I don't think that's the issue, because the one thing we know for certain is that if even a smallish but vociferous number of those who have actually bought an 8GB system recently were to feed back these kind of complaints, based on genuine performance issues rather than hyperbolic conjecture, Apple would have no choice but do something about it.
What they know is that those complaining are predominantly not customers, and their complaints might be valid in isolation, but that couching them in terms of '8GB is no use for anything but a bit of web browsing and some email' or that 'most users have problems' isn't even slightly true. On the basis of their engineering, development process, testing, macOS and software roadmap, they know these systems are good for the large segment of the market for whom they are designed, and that they'll remain so for the years they need to.
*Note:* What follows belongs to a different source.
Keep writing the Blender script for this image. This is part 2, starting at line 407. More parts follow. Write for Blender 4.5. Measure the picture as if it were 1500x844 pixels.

They are certainly into profit as a motivator, and in the economic climate we exist in, investor-driven and controlled as it is, they really have to be whether we like it or not. What they are not, and never have been interested in, is catering to the high volume/low cost market. They can't compete with the likes of Asus, Acer, Dell, HP etc, and the rise of the knock-off Chinese off-brands that occupy that area of he market, so they simply don't want to try. It would be financially ruinous of them to attempt to out-Chuwi Chuwi as just one example. And since that market it well served by Asus, Acer, Dell, HP, and even Chuwi, those that complain they can't get a Mac for the price of a knock-off or have to pay a bit more for upgrades have plenty of choice.
This would be true if it weren't for the fact that (as above) that isn't at all the market they're aiming their products at.
The world is full of premium brands that deliberately avoid any attempt at competing for 'price sensitive' customers, and the only thing that might upset these businesses is a global recession. Even then there's still plenty of liquidity in the market for most to sell their products into.